[Scripts that build scenes]

___

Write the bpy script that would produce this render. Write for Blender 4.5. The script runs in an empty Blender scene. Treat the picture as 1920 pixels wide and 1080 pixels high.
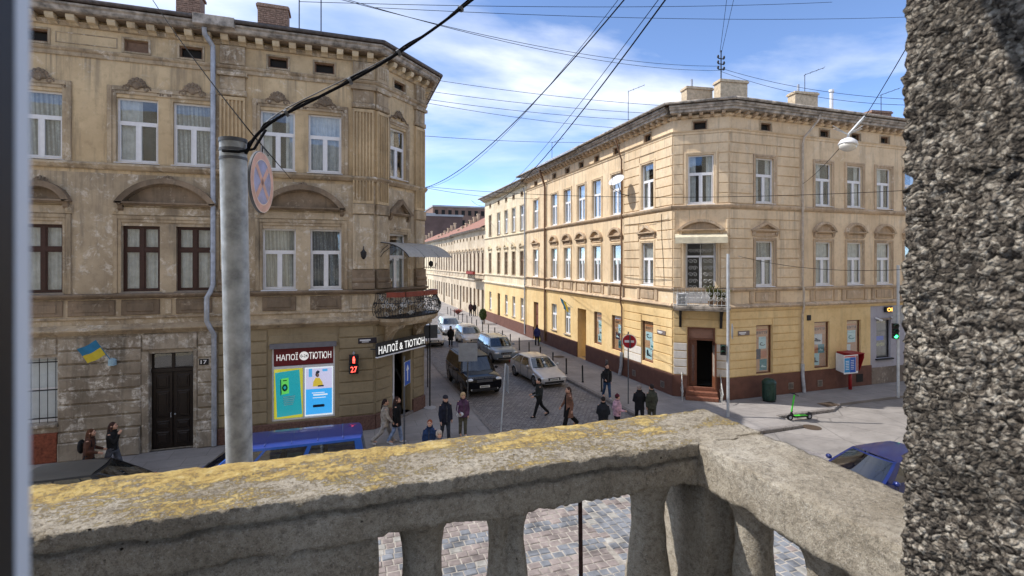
import bpy, math, random
from mathutils import Vector, Matrix, noise
PI = math.pi
rnd = random.Random(11)
sc = bpy.context.scene
COL = sc.collection

# ------------------------------------------------------------------ camera
F_PX, HOR, YAW, EYE = 933.0, 491.0, math.radians(18.66), 6.8
cam_d = bpy.data.cameras.new('camera')
cam = bpy.data.objects.new('camera', cam_d); COL.objects.link(cam)
cam.location = (0, 0, EYE); cam.rotation_euler = (PI / 2, 0, -YAW)
cam_d.sensor_width = 36.0; cam_d.lens = 36.0 * F_PX / 1920.0
cam_d.shift_y = -(540.0 - HOR) / 1920.0
cam_d.clip_start = 0.02; cam_d.clip_end = 4000.0
cam_d.dof.use_dof = True; cam_d.dof.focus_distance = 8.0; cam_d.dof.aperture_fstop = 10.0
sc.camera = cam

# ------------------------------------------------------------------ world: Nishita sky with broken cloud
SUN = Vector((-0.79, 0.36, 1.0)).normalized()
SUN_EL = math.asin(SUN.z); SUN_AZ = math.atan2(SUN.x, SUN.y)
w = bpy.data.worlds.new('World'); sc.world = w; w.use_nodes = True
nt = w.node_tree; nt.nodes.clear()
def wn(t, **k):
    n = nt.nodes.new(t)
    for a, b in k.items(): setattr(n, a, b)
    return n
out = wn('ShaderNodeOutputWorld'); bg = wn('ShaderNodeBackground')
sky = wn('ShaderNodeTexSky', sky_type='NISHITA', sun_disc=False)
sky.sun_elevation = SUN_EL; sky.sun_rotation = SUN_AZ
sky.air_density = 0.45; sky.dust_density = 0.0; sky.ozone_density = 2.2
tc = wn('ShaderNodeTexCoord'); sep = wn('ShaderNodeSeparateXYZ')
nt.links.new(tc.outputs['Generated'], sep.inputs[0])
mx = wn('ShaderNodeMath', operation='MAXIMUM'); mx.inputs[1].default_value = 0.0
nt.links.new(sep.outputs['Z'], mx.inputs[0])
ad = wn('ShaderNodeMath', operation='ADD'); ad.inputs[1].default_value = 0.14
nt.links.new(mx.outputs[0], ad.inputs[0])
dv = [wn('ShaderNodeMath', operation='DIVIDE') for _ in range(2)]
for d, o in zip(dv, ('X', 'Y')):
    nt.links.new(sep.outputs[o], d.inputs[0]); nt.links.new(ad.outputs[0], d.inputs[1])
cmb = wn('ShaderNodeCombineXYZ')
nt.links.new(dv[0].outputs[0], cmb.inputs[0]); nt.links.new(dv[1].outputs[0], cmb.inputs[1])
mp = wn('ShaderNodeMapping'); mp.inputs['Location'].default_value = (4.95, 0.3, 0.3)
mp.inputs['Rotation'].default_value = (0, 0, 0.5); mp.inputs['Scale'].default_value = (0.62, 1.0, 1)
nt.links.new(cmb.outputs[0], mp.inputs[0])
cn = wn('ShaderNodeTexNoise'); cn.inputs['Scale'].default_value = 0.85; cn.inputs['Detail'].default_value = 9
cn.inputs['Roughness'].default_value = 0.55; cn.inputs['Distortion'].default_value = 0.25
nt.links.new(mp.outputs[0], cn.inputs['Vector'])
cr = wn('ShaderNodeValToRGB'); cr.color_ramp.elements[0].position = 0.40; cr.color_ramp.elements[1].position = 0.60
cr.color_ramp.elements[0].color = (0, 0, 0, 1); cr.color_ramp.elements[1].color = (1, 1, 1, 1)
nt.links.new(cn.outputs['Fac'], cr.inputs[0])
cn2 = wn('ShaderNodeTexNoise'); cn2.inputs['Scale'].default_value = 2.4; cn2.inputs['Detail'].default_value = 6
nt.links.new(mp.outputs[0], cn2.inputs['Vector'])
cr2 = wn('ShaderNodeValToRGB'); cr2.color_ramp.elements[0].position = 0.35; cr2.color_ramp.elements[1].position = 0.62
cr2.color_ramp.elements[0].color = (2.3, 2.6, 3.2, 1); cr2.color_ramp.elements[1].color = (4.2, 4.25, 4.4, 1)
nt.links.new(cn2.outputs['Fac'], cr2.inputs[0])
mixc = wn('ShaderNodeMix', data_type='RGBA')
hz = wn('ShaderNodeMapRange'); hz.inputs['From Min'].default_value = .06; hz.inputs['From Max'].default_value = .3
nt.links.new(sep.outputs['Z'], hz.inputs['Value'])
cm_ = wn('ShaderNodeMath', operation='MULTIPLY'); nt.links.new(cr.outputs[0], cm_.inputs[0]); nt.links.new(hz.outputs[0], cm_.inputs[1])
nt.links.new(cm_.outputs[0], mixc.inputs['Factor']); nt.links.new(sky.outputs[0], mixc.inputs['A'])
nt.links.new(cr2.outputs[0], mixc.inputs['B'])
nt.links.new(mixc.outputs['Result'], bg.inputs['Color'])
bg.inputs['Strength'].default_value = 0.15
nt.links.new(bg.outputs[0], out.inputs['Surface'])

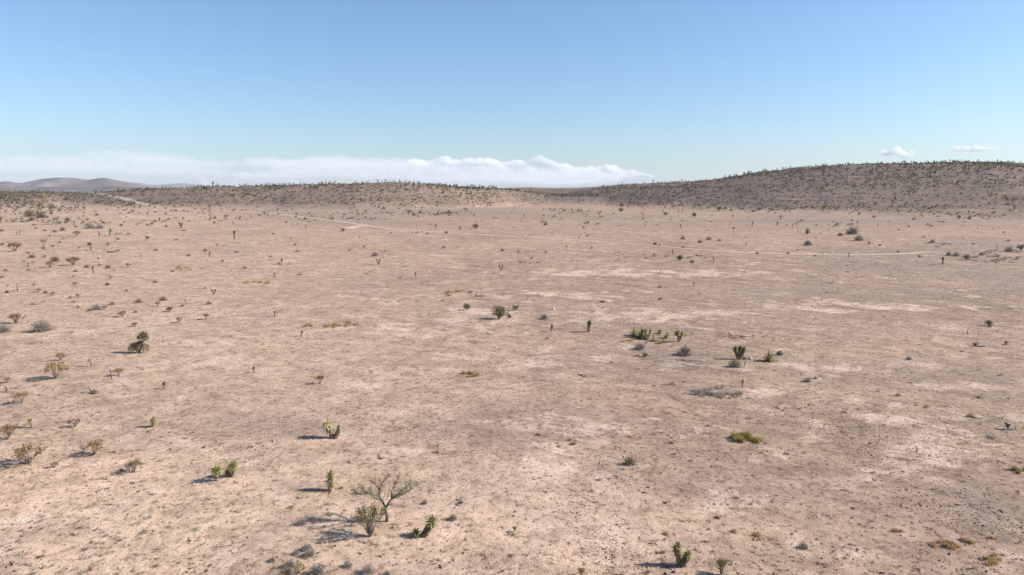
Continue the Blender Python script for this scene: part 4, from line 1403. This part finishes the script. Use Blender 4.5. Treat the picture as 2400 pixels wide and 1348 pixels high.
 ('rock', 478, 1050, 8, 'dark stone above the close yucca pair'),
 ('log', 1943, 627, 9, 'short dark stick under the road at the right'),
 ('stalk', 607, 494, 5, 'small pale post at the road side, the left of two'),
 ('stalk', 645, 498, 5, 'small pale post at the road side, the right of two'),
]
for it in ITEMS:
    kind, px, py, size, label = it[:5]
    kw = {}
    if kind in ('log', 'plog'):
        kw['rz'] = _turn.uniform(-.35, .35)
    elif kind in ('y2', 'y3', 'stalk', 'heap', 'y1', 'yd', 'yp'):
        kw['rz'] = _turn.uniform(-.5, .5)
    o = put(kind, px, py, size, label, **kw)
    if 'pale post' in label:
        o.data = o.data.copy(); o.data.materials[0] = M['white']; o.name = 'road_post'; o['category'] = 'post'; o.rotation_euler = (0, 0, 0)

# the tiny umbrella tree far left
put_own(v_bush(330, .9, 1.1, 'creosote_green', 'tree_bark', 260, 7, name='umbrella_tree', flat=.1), 103, 581, 'tiny umbrella-shaped tree on the far left plain', 'tree', hpx=18, unit=1.1)
# ------------------------------------------------------------------ grass tussocks and tufts one can count
LANDMARKS = [
    ('thorn tree', 907, 1222), ('forked yucca', 780, 1027), ('column-shaped yucca', 775, 1150), ('close yucca pair', 527, 1122), ('leaning yucca', 1000, 1257),
    ('stout two-headed yucca', 1595, 1326), ('golden olive clump', 1755, 1036), ('dark evergreen tree', 325, 827), ('bushy green yucca', 359, 1000),
    ('V-shaped olive bush', 314, 1107), ('widest olive bush', 66, 1087), ('rusty grass patch', 2235, 1285), ('three-headed yucca', 1731, 842),
    ('dark brown dome shrub', 1475, 1088), ('round gold strip', 1100, 882), ('flat-padded cactus', 2361, 1007), ('brush-shaped yucca', 1380, 778),
    ('biggest dark green shrub', 1169, 748), ('long golden grass strip', 765, 765), ('tall grey bush', 878, 601), ('lone round green shrub', 2316, 764),
    ('far gold grass strip', 615, 665), ('bare dark pole', 262, 889), ('dark bush below the road', 1594, 611), ('short green yucca', 257, 552), ('tall bushy yucca', 550, 560)]
PENDING = []          # (object, description, px, py, group)
def later_label(o, desc, px, py, group, cat='grass'):
    o['category'] = cat
    PENDING.append((o, desc, px, py, group))
ORD = ['nearest', 'second nearest', 'third nearest', 'fourth nearest', 'fifth nearest', 'sixth nearest', 'seventh nearest', 'eighth nearest', 'ninth nearest', 'tenth nearest']
def give_labels():
    buckets = {}
    for o, desc, px, py, group in PENDING:
        best = min(LANDMARKS, key=lambda l: math.hypot(px - l[1], (py - l[2]) * 2.2))
        dx, dy = px - best[1], (py - best[2]) * 1.6
        rel = ('right of' if dx > 0 else 'left of') if abs(dx) > abs(dy) else ('in front of' if dy > 0 else 'behind')
        buckets.setdefault((desc, rel, best[0]), []).append((math.hypot(dx, dy), o, group))
    for (desc, rel, lm), L in buckets.items():
        L.sort(key=lambda t: t[0])
        for k, (d, o, group) in enumerate(L):
            if len(L) == 1:
                lab = f'{desc} {rel} the {lm}'
            elif k < len(ORD):
                lab = f'{ORD[k]} {desc} {rel} the {lm}'
            else:
                lab = f'farther {desc} {rel} the {lm}'
            tag(o, lab, None, group)

DESC = {'gold': 'golden grass tussock', 'orange': 'rusty grass tussock', 'ogold': 'olive-gold grass dome', 'straw': 'straw grass clump',
        'tuft': 'small dry brown tuft', 'gtuft': 'grey wiry tuft'}
GROUPS = {'gold': 'golden grass tussocks', 'orange': 'rusty grass tussocks', 'ogold': 'olive-gold grass domes', 'straw': 'straw grass clumps',
          'tuft': 'dry brown tufts on the plain', 'gtuft': 'grey wiry tufts on the plain'}
def grass(kind, px, py, w, flat=1.0):
    pos, dep = ground_at(px, py)
    _, unit, _, _, nv = KINDS[kind]
    o = proto(kind, _turn.randrange(nv))
    s = w * (1.22 if kind in ('gold', 'orange') else 1.0) * dep / FPX / unit
    seat(o, pos, s, _turn.uniform(0, 6.283), .005)
    o.scale.z *= flat * _turn.uniform(.85, 1.15)
    if kind == 'gtuft' and abs(px - 1675) < 66 and abs(py - 920) < 20:
        tag(o, 'pale grey wiry tuft within the wide grey patch below the three-headed yucca', 'grass', 'tufts of the wide grey patch')
    elif kind == 'gtuft' and abs(px - 1605) < 34 and abs(py - 845) < 8:
        tag(o, 'grey wiry tuft in the narrow patch under the largest round grey shrub', 'grass', 'tufts of the narrow grey patch')
    else:
        later_label(o, DESC[kind], px, py, GROUPS[kind])

_g = random.Random(5)
def grass_patch(kinds, cx, cy, rx, ry, n, w0, w1):
    for k in range(n):
        a, r = _g.uniform(0, 6.283), math.sqrt(_g.random())
        grass(_g.choice(kinds), cx + rx * r * math.cos(a), cy + ry * r * math.sin(a), _g.uniform(w0, w1))
# patches the photo shows, tussock by tussock
for a in ((['gold', 'gold', 'ogold'], 1102, 879, 25, 4, 12, 9, 15), (['gold', 'orange'], 780, 765, 36, 4, 14, 9, 15), (['orange'], 818, 760, 22, 6, 8, 9, 16), (['gold'], 725, 764, 16, 3, 5, 9, 14),
          (['ogold'], 1740, 1029, 24, 7, 11, 20, 30), (['ogold'], 1770, 1034, 16, 5, 6, 16, 24), (['orange'], 2195, 1277, 16, 8, 3, 14, 22), (['orange', 'orange', 'gold'], 2243, 1276, 34, 14, 9, 16, 30),
          (['orange', 'gold'], 2330, 1312, 34, 14, 8, 14, 24), (['gold', 'orange'], 612, 664, 42, 3, 8, 8, 14), (['gold'], 442, 630, 38, 3, 8, 6, 12), (['gold'], 290, 549, 28, 1.5, 7, 6, 9),
          (['orange', 'tuft'], 1240, 614, 30, 5, 9, 6, 10), (['orange', 'gold', 'tuft'], 1500, 795, 60, 9, 14, 7, 13), (['gold', 'straw'], 1540, 803, 30, 6, 8, 8, 13), (['orange', 'tuft'], 1515, 835, 32, 3, 8, 7, 12),
          (['orange', 'gold'], 1605, 786, 22, 5, 5, 8, 12), (['gold', 'tuft'], 1062, 689, 26, 6, 7, 9, 16), (['gold', 'tuft'], 1550, 674, 20, 2, 4, 8, 12), (['tuft'], 1500, 601, 80, 5, 16, 5, 9),
          (['tuft'], 1445, 612, 28, 3, 8, 5, 9), (['tuft', 'orange'], 1640, 604, 46, 4, 9, 5, 9), (['gtuft'], 1650, 922, 30, 10, 18, 15, 24), (['gtuft'], 1705, 926, 30, 8, 15, 14, 22), (['gtuft'], 1678, 909, 18, 4, 6, 13, 19),
          (['gtuft'], 1605, 845, 28, 4, 8, 9, 15), (['gtuft'], 1575, 901, 14, 3, 4, 9, 14), (['gold'], 690, 590, 14, 2, 3, 7, 11), (['gold', 'tuft'], 905, 588, 16, 2, 5, 6, 10), (['tuft'], 870, 640, 22, 4, 4, 7, 12),
          (['gold'], 672, 620, 22, 2, 4, 7, 11), (['gold', 'straw'], 705, 645, 12, 2, 2, 9, 14), (['gold'], 1550, 703, 16, 2, 3, 7, 11), (['gold', 'tuft'], 1722, 790, 16, 5, 4, 8, 12), (['orange'], 2150, 950, 45, 8, 3, 8, 13),
          (['gold', 'orange'], 2280, 977, 14, 4, 3, 12, 18), (['orange'], 2105, 1248, 12, 3, 2, 12, 20), (['gold', 'tuft'], 740, 507, 14, 2, 3, 6, 9), (['gold'], 980, 545, 18, 2, 4, 5, 8), (['gold', 'tuft'], 515, 575, 18, 4, 4, 7, 11),
          (['gold', 'ogold'], 2388, 1106, 16, 5, 4, 16, 26), (['gtuft'], 110, 524, 30, 8, 6, 8, 14), (['gtuft', 'tuft'], 2330, 602, 75, 16, 30, 8, 15), (['gtuft', 'tuft'], 2180, 575, 60, 6, 10, 6, 11)):
    grass_patch(*a)
for x, y, w in ((1025, 1061, 17), (2105, 927, 14), (1335, 1033, 12), (1343, 1042, 17), (1307, 1039, 9), (1575, 1038, 14), (2286, 980, 12), (1640, 690, 12), (938, 654, 12), (1795, 1040, 10), (1103, 686, 14), (1553, 1296, 15)):
    grass('gold', x, y, w)
for x, y, w in ((1682, 1214, 18), (1720, 1247, 18), (1774, 1256, 24), (1560, 1252, 16), (1785, 1062, 13), (681, 1191, 17), (668, 1344, 26), (2325, 1262, 22), (1580, 1066, 14), (1310, 1047, 12)):
    grass('orange', x, y, w)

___

**Problem to solve**.
Transcribe, from the records above, the first line and every line after it up to and including the line with "COL = sc.collection"; omit pictures.

**Response to this exercise**.
Write the bpy script that would produce this render. Write for Blender 4.5. The script runs in an empty Blender scene. Treat the picture as 1920 pixels wide and 1080 pixels high.
import bpy, math, random
from mathutils import Vector, Matrix, noise
PI = math.pi
rnd = random.Random(11)
sc = bpy.context.scene
COL = sc.collection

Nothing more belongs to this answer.